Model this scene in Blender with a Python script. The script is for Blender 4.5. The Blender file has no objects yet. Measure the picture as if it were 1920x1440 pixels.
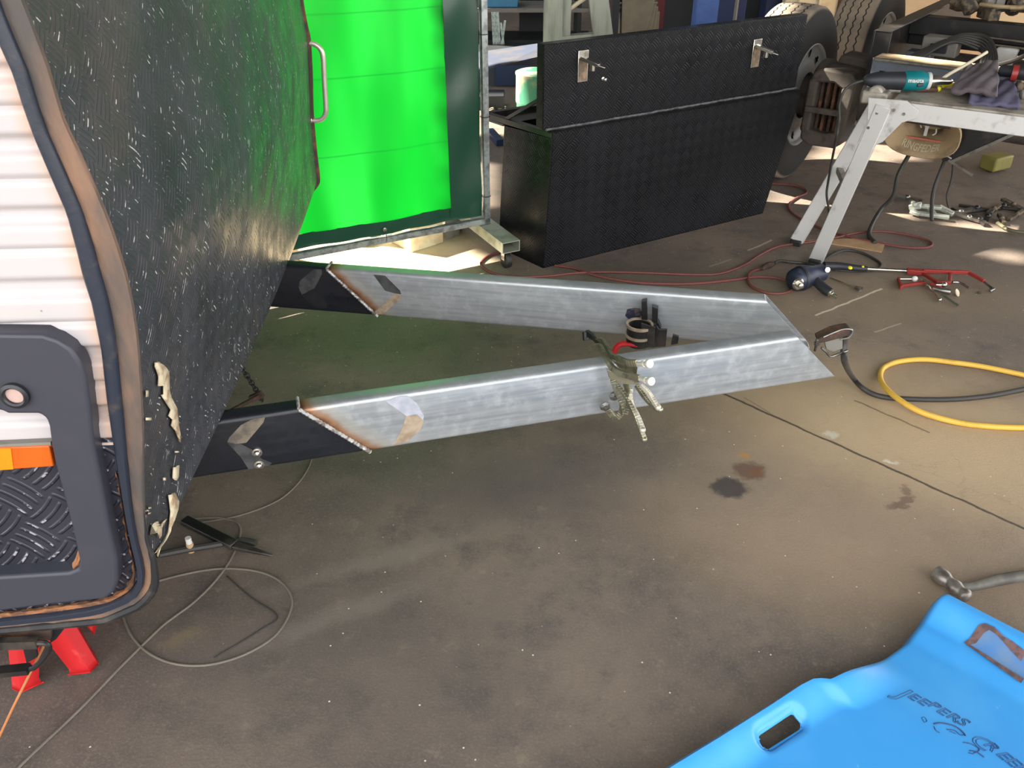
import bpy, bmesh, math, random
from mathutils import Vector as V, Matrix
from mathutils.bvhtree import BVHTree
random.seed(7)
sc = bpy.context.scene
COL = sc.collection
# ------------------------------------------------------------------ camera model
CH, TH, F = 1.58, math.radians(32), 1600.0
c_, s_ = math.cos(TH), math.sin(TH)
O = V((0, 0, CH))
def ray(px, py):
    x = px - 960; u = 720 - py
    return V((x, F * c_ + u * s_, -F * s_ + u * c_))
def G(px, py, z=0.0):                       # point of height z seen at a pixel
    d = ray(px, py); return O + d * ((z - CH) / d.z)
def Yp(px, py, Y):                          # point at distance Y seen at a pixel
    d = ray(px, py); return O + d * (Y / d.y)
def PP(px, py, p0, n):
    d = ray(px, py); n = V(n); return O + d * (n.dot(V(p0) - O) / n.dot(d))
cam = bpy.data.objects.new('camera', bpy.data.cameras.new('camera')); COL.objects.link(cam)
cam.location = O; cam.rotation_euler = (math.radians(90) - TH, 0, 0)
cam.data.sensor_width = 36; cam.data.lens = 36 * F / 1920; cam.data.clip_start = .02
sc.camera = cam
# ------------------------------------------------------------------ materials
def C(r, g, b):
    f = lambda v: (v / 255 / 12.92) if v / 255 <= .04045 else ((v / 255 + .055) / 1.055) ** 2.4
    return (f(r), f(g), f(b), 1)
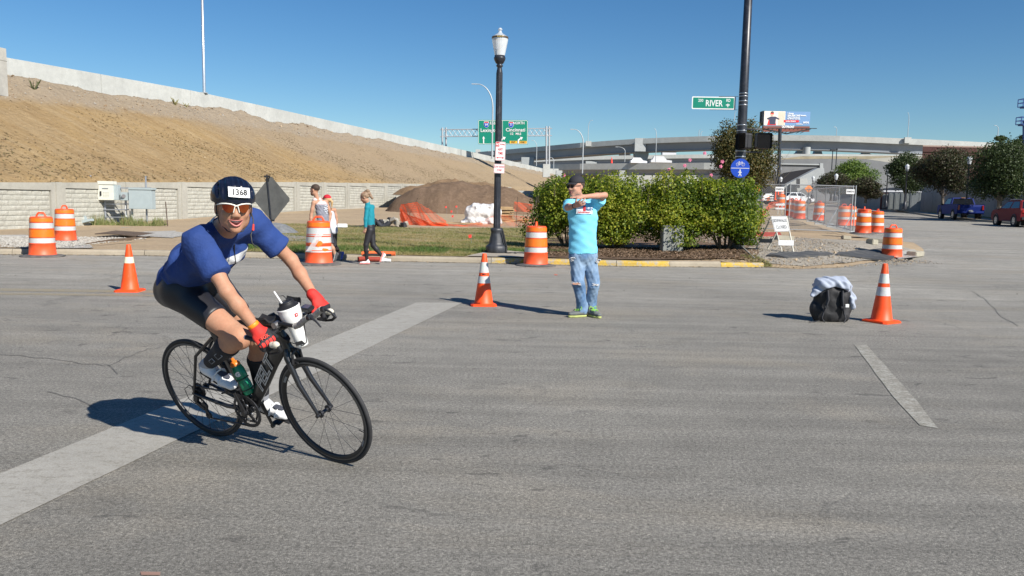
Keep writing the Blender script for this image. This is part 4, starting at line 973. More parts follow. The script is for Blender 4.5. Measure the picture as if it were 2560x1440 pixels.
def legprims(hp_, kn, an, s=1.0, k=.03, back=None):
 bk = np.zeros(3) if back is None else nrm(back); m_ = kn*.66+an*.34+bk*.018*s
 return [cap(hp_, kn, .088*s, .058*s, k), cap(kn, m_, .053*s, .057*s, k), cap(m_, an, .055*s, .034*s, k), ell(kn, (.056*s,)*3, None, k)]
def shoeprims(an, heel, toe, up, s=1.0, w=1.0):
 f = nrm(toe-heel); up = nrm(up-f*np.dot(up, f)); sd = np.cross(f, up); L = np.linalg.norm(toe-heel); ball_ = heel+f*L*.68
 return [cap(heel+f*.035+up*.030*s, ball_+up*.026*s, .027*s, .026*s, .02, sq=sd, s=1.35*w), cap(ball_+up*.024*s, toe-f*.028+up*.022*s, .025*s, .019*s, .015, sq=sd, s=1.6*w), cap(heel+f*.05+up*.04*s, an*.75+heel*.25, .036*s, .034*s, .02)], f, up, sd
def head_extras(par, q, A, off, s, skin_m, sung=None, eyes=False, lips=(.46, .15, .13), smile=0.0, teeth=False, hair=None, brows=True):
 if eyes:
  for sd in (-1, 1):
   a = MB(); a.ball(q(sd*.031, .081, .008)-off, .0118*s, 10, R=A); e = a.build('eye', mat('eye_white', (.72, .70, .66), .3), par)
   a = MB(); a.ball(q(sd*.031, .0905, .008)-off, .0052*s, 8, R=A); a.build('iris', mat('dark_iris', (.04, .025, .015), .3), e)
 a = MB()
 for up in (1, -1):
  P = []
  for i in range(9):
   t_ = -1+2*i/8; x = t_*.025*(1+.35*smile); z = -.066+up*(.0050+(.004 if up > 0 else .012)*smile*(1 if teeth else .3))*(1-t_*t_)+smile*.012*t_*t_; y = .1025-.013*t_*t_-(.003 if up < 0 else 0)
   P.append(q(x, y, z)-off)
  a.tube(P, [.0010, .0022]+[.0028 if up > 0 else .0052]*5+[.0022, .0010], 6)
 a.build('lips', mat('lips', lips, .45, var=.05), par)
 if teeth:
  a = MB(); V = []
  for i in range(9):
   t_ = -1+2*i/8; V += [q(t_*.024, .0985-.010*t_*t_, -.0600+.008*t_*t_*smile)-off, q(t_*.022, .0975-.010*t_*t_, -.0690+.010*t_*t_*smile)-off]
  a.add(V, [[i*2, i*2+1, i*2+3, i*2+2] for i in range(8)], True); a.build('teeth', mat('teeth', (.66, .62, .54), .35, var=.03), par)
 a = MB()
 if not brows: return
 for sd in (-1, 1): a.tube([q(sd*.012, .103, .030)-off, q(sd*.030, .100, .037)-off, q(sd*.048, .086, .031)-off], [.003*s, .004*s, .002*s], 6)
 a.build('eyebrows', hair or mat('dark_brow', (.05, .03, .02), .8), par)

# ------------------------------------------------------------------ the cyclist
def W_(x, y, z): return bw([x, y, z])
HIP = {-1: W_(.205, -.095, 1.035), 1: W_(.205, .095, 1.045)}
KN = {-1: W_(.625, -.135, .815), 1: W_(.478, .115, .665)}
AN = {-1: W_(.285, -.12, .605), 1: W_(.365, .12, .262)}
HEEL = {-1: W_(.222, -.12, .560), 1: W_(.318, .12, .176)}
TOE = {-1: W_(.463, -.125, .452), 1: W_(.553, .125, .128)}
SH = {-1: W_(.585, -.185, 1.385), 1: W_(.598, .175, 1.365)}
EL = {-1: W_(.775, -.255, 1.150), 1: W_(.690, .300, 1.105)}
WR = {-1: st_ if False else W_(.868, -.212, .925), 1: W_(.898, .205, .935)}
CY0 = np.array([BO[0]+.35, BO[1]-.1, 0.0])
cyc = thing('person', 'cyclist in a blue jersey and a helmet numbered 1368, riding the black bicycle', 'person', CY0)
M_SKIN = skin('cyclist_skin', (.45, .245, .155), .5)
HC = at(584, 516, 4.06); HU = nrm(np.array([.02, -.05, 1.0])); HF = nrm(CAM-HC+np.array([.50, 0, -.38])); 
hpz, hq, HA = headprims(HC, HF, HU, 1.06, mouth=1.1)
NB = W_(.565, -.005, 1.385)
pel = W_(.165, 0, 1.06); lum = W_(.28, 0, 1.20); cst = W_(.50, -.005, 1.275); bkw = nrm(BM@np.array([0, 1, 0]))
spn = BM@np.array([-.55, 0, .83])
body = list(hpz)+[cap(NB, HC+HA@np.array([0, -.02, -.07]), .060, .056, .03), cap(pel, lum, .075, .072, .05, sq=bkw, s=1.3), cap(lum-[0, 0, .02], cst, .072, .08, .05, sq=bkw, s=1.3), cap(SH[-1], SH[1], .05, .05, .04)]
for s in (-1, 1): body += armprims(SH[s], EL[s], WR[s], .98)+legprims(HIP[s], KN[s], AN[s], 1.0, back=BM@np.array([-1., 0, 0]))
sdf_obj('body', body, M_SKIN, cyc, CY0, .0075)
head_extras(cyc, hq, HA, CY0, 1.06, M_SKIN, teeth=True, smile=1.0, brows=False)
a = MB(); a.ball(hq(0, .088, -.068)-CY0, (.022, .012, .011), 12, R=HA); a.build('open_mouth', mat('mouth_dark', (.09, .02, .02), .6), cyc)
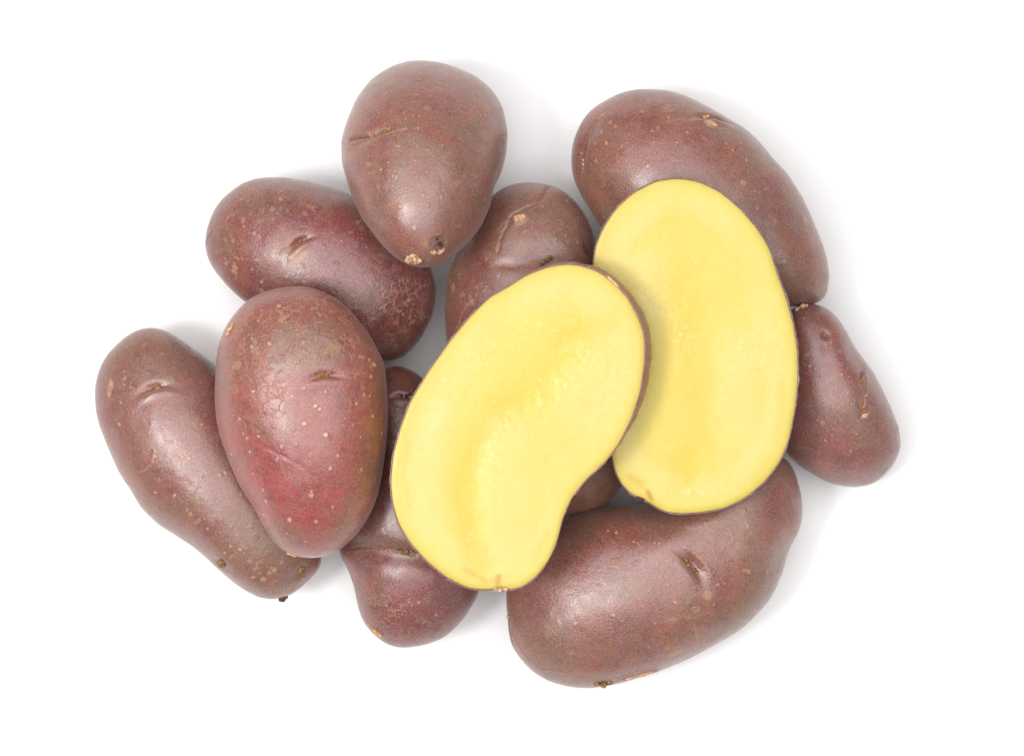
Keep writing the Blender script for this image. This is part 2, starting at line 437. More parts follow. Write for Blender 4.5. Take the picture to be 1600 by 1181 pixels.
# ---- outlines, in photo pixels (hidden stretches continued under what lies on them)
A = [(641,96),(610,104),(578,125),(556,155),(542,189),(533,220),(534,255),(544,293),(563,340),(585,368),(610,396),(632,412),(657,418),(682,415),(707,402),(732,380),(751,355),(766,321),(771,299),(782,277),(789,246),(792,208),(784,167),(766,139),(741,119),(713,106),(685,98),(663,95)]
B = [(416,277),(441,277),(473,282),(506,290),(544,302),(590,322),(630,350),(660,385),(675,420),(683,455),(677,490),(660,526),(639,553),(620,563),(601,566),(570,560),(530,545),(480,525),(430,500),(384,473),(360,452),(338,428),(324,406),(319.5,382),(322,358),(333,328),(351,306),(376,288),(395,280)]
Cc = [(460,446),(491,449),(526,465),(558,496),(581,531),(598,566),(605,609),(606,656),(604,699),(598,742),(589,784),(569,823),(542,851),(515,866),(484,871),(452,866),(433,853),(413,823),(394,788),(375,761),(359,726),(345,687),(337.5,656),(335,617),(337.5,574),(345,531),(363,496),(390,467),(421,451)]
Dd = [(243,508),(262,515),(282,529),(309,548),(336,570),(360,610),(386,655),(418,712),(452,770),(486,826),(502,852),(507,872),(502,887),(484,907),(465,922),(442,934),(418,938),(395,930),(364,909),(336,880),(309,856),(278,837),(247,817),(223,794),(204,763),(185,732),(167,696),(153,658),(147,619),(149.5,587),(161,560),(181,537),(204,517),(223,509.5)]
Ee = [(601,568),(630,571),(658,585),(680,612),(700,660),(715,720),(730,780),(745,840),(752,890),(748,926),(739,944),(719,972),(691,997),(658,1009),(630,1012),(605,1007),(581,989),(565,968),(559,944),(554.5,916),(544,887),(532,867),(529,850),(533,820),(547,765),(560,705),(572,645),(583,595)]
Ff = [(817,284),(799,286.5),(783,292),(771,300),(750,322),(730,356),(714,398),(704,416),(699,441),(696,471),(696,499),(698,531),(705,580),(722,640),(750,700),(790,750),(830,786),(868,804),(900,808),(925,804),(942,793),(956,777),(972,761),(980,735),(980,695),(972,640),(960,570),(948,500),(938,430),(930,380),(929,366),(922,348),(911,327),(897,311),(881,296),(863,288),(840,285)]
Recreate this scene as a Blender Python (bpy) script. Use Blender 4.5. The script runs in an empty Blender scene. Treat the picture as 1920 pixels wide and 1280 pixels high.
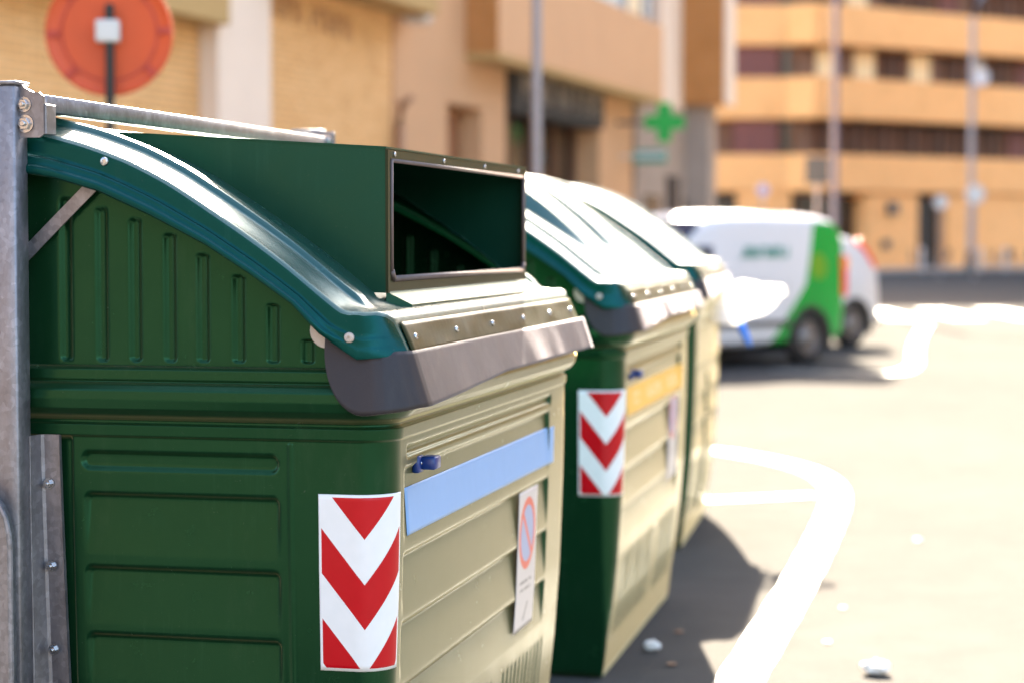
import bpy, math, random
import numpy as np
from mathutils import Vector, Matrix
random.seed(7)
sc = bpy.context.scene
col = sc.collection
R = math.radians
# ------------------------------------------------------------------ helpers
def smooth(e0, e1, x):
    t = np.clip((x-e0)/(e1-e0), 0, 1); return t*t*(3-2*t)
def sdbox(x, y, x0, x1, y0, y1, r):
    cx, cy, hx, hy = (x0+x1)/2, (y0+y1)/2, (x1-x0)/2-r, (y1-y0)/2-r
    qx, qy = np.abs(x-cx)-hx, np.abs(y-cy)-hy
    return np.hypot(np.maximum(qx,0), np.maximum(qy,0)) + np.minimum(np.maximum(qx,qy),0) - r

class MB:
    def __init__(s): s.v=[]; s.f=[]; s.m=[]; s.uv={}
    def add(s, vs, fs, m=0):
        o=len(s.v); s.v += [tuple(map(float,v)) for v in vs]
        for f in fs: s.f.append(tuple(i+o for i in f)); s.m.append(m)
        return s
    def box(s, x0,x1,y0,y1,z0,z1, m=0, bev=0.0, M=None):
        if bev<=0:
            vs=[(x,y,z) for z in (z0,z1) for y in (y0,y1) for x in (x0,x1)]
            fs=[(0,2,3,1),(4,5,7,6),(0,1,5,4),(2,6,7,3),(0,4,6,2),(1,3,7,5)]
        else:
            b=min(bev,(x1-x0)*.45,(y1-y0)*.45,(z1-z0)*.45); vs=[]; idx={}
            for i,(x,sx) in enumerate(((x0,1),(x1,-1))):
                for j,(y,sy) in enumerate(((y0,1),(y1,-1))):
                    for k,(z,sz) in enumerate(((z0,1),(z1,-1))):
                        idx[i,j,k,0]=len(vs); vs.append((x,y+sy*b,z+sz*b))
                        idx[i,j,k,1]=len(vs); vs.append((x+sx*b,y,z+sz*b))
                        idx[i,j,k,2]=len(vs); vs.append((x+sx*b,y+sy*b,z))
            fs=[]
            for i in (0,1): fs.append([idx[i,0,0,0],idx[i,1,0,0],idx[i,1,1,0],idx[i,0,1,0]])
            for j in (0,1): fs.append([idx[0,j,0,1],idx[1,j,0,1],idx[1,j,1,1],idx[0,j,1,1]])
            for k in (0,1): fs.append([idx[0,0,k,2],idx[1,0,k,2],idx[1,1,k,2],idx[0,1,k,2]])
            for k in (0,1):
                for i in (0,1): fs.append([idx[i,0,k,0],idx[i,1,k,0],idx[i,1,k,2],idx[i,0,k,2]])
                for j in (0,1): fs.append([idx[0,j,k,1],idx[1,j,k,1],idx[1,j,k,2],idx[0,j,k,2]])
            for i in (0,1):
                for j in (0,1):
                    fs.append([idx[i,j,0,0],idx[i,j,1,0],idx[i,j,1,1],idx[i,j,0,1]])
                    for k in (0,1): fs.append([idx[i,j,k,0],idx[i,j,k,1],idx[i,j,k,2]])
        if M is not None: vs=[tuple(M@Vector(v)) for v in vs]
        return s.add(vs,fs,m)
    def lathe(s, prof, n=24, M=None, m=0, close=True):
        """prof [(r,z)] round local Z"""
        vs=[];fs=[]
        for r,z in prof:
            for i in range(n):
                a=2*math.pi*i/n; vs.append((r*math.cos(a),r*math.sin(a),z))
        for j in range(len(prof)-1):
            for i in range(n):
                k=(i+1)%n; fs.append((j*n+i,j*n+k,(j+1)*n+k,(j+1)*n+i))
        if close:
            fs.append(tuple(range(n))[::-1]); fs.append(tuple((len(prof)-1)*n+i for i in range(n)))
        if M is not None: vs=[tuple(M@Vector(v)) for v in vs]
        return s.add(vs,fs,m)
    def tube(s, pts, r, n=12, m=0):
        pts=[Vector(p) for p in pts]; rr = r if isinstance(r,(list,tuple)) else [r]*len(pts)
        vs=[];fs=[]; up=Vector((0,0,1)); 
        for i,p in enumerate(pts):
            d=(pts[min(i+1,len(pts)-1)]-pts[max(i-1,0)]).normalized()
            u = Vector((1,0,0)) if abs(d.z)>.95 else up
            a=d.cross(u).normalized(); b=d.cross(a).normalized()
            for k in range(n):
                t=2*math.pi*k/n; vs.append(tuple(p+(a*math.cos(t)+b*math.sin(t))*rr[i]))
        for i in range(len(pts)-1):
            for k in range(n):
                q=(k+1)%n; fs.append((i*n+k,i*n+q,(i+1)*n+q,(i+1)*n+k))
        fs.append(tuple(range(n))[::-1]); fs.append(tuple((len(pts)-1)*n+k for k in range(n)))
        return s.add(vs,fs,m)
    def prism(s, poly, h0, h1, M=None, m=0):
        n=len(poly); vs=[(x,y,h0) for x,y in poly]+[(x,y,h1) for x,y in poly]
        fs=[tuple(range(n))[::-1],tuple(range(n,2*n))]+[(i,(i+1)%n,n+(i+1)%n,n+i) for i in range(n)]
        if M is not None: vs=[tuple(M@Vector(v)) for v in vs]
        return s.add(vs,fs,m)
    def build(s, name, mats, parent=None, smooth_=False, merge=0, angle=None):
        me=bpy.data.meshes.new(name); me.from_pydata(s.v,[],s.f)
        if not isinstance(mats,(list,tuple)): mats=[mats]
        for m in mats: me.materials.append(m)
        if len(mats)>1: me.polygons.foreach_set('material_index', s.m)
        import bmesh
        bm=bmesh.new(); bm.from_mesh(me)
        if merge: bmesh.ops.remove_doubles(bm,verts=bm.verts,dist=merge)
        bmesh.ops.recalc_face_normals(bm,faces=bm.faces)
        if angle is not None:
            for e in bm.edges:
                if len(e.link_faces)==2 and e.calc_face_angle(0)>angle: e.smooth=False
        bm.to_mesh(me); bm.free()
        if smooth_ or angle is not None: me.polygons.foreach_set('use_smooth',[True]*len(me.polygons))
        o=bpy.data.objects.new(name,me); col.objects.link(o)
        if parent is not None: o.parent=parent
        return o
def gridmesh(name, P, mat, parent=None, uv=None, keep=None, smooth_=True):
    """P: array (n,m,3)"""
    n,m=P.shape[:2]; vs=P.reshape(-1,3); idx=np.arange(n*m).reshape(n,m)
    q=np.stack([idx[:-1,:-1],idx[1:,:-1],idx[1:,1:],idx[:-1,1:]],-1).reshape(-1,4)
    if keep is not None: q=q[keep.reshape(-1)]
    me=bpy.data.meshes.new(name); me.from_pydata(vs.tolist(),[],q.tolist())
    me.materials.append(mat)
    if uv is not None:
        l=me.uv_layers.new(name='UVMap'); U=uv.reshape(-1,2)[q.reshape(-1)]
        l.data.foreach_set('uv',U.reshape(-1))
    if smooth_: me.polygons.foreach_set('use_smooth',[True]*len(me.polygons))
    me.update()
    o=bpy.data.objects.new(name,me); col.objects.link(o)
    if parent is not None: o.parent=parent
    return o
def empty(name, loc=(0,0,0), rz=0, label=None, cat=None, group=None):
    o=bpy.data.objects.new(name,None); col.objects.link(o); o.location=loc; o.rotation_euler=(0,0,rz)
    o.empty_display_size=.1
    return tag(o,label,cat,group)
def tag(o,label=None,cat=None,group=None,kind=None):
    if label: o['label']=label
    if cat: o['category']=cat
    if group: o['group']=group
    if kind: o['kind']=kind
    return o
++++
• GIVEN INSTRUCTION:
Go to the line containing "Recreate this scene" and copy exactly from there through the line containing "return np.hypot(np.maximum(qx,0), np.maximum(qy,0))", both included, and nothing more. Pictures are excluded.

• COMPLETE OUTPUT:
Recreate this scene as a Blender Python (bpy) script. Use Blender 4.5. The script runs in an empty Blender scene. Treat the picture as 1920 pixels wide and 1280 pixels high.
import bpy, math, random
import numpy as np
from mathutils import Vector, Matrix
random.seed(7)
sc = bpy.context.scene
col = sc.collection
R = math.radians
# ------------------------------------------------------------------ helpers
def smooth(e0, e1, x):
    t = np.clip((x-e0)/(e1-e0), 0, 1); return t*t*(3-2*t)
def sdbox(x, y, x0, x1, y0, y1, r):
    cx, cy, hx, hy = (x0+x1)/2, (y0+y1)/2, (x1-x0)/2-r, (y1-y0)/2-r
    qx, qy = np.abs(x-cx)-hx, np.abs(y-cy)-hy
    return np.hypot(np.maximum(qx,0), np.maximum(qy,0)) + np.minimum(np.maximum(qx,qy),0) - r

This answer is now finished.